I was taking a train to Florence from Tuscany, and the train went on strike, really typical Italian stuff. We pull up to the next town, this small-ass town, and I’m on my own for like nine hours. What am I gonna do? I had this beautiful old woman cooking me this pasta fagioli, one of the better food experiences of my life. Beyond the dish that you’re eating is the energy you get, the experience the food delivers to you. I was in the Dominican Republic on vacation, getting really stir-crazy around the fourth day. I like to work, I can’t sit by a beach and drink all day every day, so I went and got lost. I found this little village, and I had lunch there. I speak a little Spanish and I asked the lady: can I come and cook with you tomorrow? And there I was, in shorts and Toms and a t-shirt, sweating, she’s got me cleaning fish or whatever. I recreated that dish when I got home, with the same products, but it was so different, because you’re feeling that whole sort of vibe.

Last question: what’s next for you, what’s on the horizon?

I was offered a position to teach part time at the Le Cordon Bleu culinary school that I attended. It is really full circle for me, to be the student then become the teacher. I delivered a keynote speech for the graduating class last November, and I said: you’ve heard from a thousand restaurant chefs, now you’re gonna hear from a private chef who’s also a graduate of the school, who took a different path in his career.

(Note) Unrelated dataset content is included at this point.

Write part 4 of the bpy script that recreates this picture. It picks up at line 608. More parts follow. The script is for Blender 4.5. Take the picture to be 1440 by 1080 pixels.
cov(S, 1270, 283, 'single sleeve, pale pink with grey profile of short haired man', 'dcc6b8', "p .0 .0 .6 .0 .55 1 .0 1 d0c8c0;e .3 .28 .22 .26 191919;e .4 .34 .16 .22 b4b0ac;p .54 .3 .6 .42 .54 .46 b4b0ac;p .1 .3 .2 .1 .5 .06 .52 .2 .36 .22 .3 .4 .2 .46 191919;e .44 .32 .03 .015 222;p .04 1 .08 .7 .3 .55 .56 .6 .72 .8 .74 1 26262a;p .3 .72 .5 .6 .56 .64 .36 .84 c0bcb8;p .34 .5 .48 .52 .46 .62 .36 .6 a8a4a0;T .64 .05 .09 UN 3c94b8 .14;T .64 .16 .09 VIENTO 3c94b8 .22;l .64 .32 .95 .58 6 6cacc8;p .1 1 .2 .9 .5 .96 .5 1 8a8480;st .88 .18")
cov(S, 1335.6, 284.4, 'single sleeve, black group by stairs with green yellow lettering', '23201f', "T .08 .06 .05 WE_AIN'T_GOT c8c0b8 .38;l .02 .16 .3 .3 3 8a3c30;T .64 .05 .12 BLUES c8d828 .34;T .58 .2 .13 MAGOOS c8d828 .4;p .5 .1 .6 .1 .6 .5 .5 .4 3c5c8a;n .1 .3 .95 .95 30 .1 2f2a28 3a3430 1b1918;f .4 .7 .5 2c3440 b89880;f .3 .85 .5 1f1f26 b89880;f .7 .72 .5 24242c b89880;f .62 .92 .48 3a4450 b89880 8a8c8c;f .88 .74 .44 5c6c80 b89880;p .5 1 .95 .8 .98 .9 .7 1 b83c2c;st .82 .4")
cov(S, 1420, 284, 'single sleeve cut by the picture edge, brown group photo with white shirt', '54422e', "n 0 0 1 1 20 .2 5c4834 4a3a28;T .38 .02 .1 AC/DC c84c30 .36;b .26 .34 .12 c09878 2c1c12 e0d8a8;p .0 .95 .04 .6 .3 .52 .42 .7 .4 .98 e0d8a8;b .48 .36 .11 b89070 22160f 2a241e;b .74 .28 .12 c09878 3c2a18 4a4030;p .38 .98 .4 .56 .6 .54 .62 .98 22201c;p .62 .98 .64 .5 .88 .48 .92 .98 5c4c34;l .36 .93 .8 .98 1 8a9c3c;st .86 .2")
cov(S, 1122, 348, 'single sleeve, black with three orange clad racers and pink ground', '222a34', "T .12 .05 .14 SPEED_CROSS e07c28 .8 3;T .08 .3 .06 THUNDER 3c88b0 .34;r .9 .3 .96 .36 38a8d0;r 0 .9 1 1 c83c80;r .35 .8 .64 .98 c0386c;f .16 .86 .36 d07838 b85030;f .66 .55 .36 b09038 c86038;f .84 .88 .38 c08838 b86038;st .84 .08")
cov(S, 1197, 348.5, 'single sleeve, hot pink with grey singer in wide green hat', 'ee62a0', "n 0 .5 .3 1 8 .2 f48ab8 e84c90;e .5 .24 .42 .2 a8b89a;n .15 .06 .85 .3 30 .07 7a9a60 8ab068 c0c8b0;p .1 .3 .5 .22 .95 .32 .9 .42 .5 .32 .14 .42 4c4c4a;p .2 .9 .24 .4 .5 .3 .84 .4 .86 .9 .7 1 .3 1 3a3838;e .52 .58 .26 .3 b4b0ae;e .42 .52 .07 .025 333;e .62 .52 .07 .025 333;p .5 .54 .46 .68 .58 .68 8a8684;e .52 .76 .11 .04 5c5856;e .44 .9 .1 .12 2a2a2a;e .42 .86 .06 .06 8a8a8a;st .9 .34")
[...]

I don’t want food to be delivered as a job, but as a creative outlet to do what you want. I’m really excited they offered me this position, I took an interview and it was really cool. I’m excited to teach these kids and hopefully deliver some of this passion on: go chase your dreams, you can have whatever you want, all you need to do is work hard to get it. I hope my story is inspiring enough for somebody to want to do that. I’m very fortunate to have great people that I work with, and they’re always very receptive and very warm: thank you, we had a great time, everything was great. It’s instant gratification, it makes me feel good inside.